In the spring of 1945, just before he was about to advance to the third grade of a national school, he was evacuated for the sake of his safety to a relative’s home in Okayama Prefecture by his mother, Tsuchiyo, who stayed with him for the first two days. One morning, he awoke to find her gone.

“I heard she had left the relative’s home while I was asleep because she wanted to avoid seeing me running after her crying. It must have been with great reluctance that she left me behind.” Mr. Okita should have been able to reunite and live with his family after the war, but that proved to be impossible.

On August 6, the inn, located about 1.8 kilometers from the hypocenter, was destroyed and burned to the ground. Five family members were killed in the atomic bombing: Isotaro, then 54, and Tsuchiyo, 48, who were in the inn at the time, the third oldest sister, Mieko, 21, older brother, Toshio, 15, and younger brother, Katsukuni, six years old at the time. Their remains were later found in the burned ruins of the inn.

After the war, with no building or owner, Maruichi Inn was unable to recover. Mr. Okita returned to Hiroshima City in the spring of 1946, and lived throughout the difficult postwar period with his fourth oldest sister in a shack near the site of the inn.
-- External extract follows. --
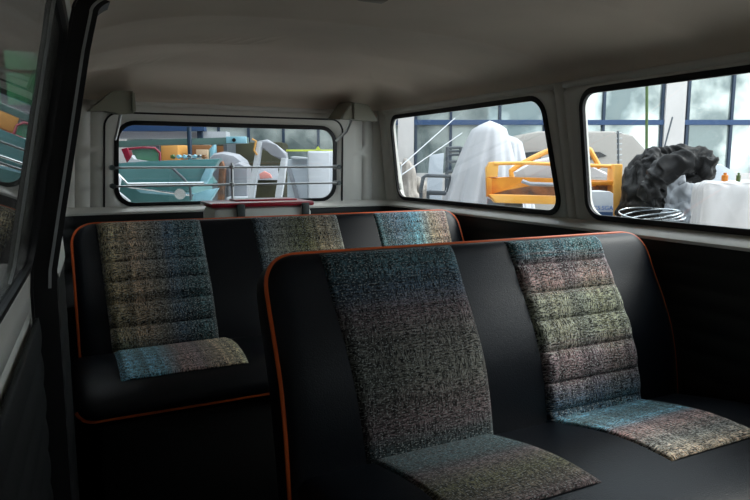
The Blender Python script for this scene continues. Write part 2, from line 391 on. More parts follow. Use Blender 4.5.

One of the photos donated to the museum shows the exterior of the inn with a sign that reads “Maruichi,” taken around 1943, and the other photo is of the front entranceway to the inn, taken in 1940. “They remind me of my happy childhood,” he said. “I hope people can understand through the photographs even a little of how the war and the atomic bombing completely transformed our lives.”

The photo of the inn’s exterior also shows a sign “Raw Oysters” on the building next to the inn, indicating active marketing of the local specialty that took place in front of the station since that time. Mr. Okita’s father, who died in the bombing, appears in the photo of the inn’s entranceway. A spokesperson for the museum said, “The photos are valuable materials by which people can learn about the area in front of Hiroshima Station before the atomic bombing and about a family living there that later became A-bombing victims. We hope to introduce the photos in our New Arrivals Exhibit.”